Wednesday, November 26, 2008

Pattern Transformation: Tee Shirt to Sweatshirt to Sleepshirt

Lately I've had a hankering for some new cardigan sweaters out of fleece or velour. As I mentioned before, I'm too cheap to pay for a new sewing pattern when I have already-fitted patterns that can be altered for style. That's why I pulled out Kwiksew 2900, a basic tee-shirt pattern that works well for not-too-stretchy knits. I've altered this pattern to fit and used it a dozen times or more.

My first attempt at a cardigan was quite unsuccessful, so I decided to handle the alteration in two steps. First, I selected one size larger than what I normally use. The bigger armhole and sleeve are necessary for a cardigan to fit smoothly over another garment. However, this produced a too-wide neckline and a too wide shoulder, and the test garment (a simple sweatshirt too unsuccessful to photograph) pulled up in the front.

To fix these problems, I recut the larger pattern using the smaller neckline front and back. I made the shoulders an inch narrower, and I made a full-bust adjustment on the front. The test tee shirt's finished bust measurement was plenty large enough for my measurement, but I've learned that adding a full-bust adjustment to a pattern often fixes the "pulling up in the front" problem. This knowledge took dozens of patterns, yards of fabric, and many hours of frustration to obtain--I give it to you here for free. Here are some good descriptions of the full bust adjustment, also free:

My second and third test garments fit much better. I made one out of an extra-stretchy fleece remnant, and one out of an unstretchy printed cotton jersey. Both fabrics produced well-fitting garments.
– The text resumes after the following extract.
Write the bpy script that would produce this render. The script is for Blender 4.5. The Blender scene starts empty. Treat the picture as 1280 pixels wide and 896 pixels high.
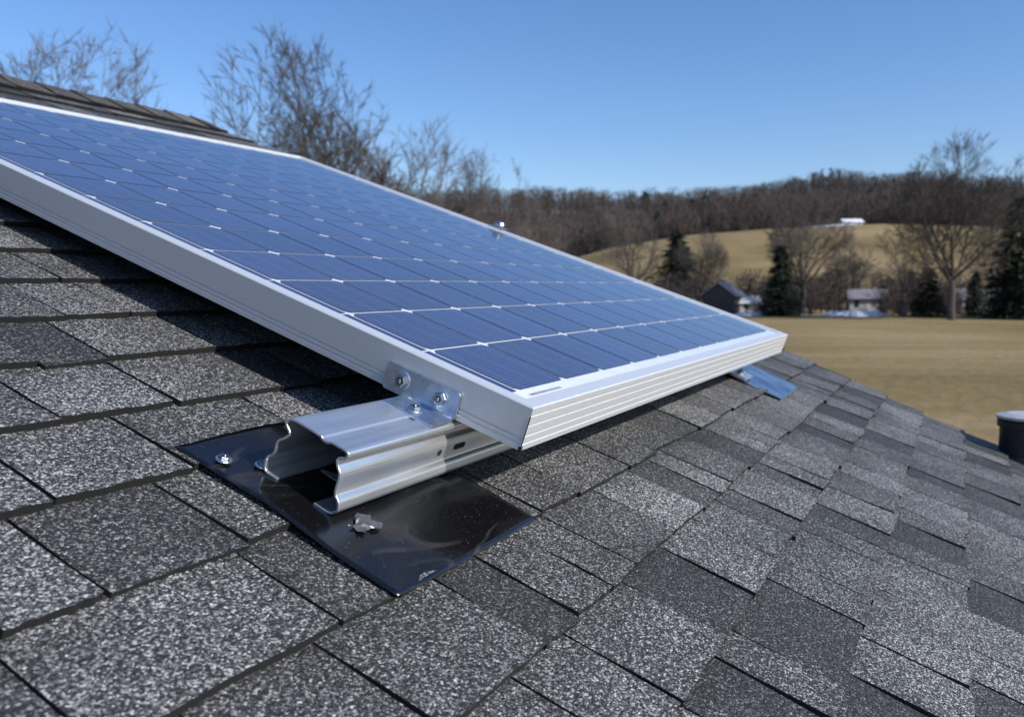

While I was at it, I decided to try the new pattern as a nightgown. I extended the length and width of the pattern pieces as described in my "shirt to nightshirt" pattern transformation. It's shown here made from a wicking knit remnant, producing a very warm winter nightie, suitably loose-fitting for comfort. I'll probably use cotton jersey, cut it considerably shorter, and make short sleeves for other seasons.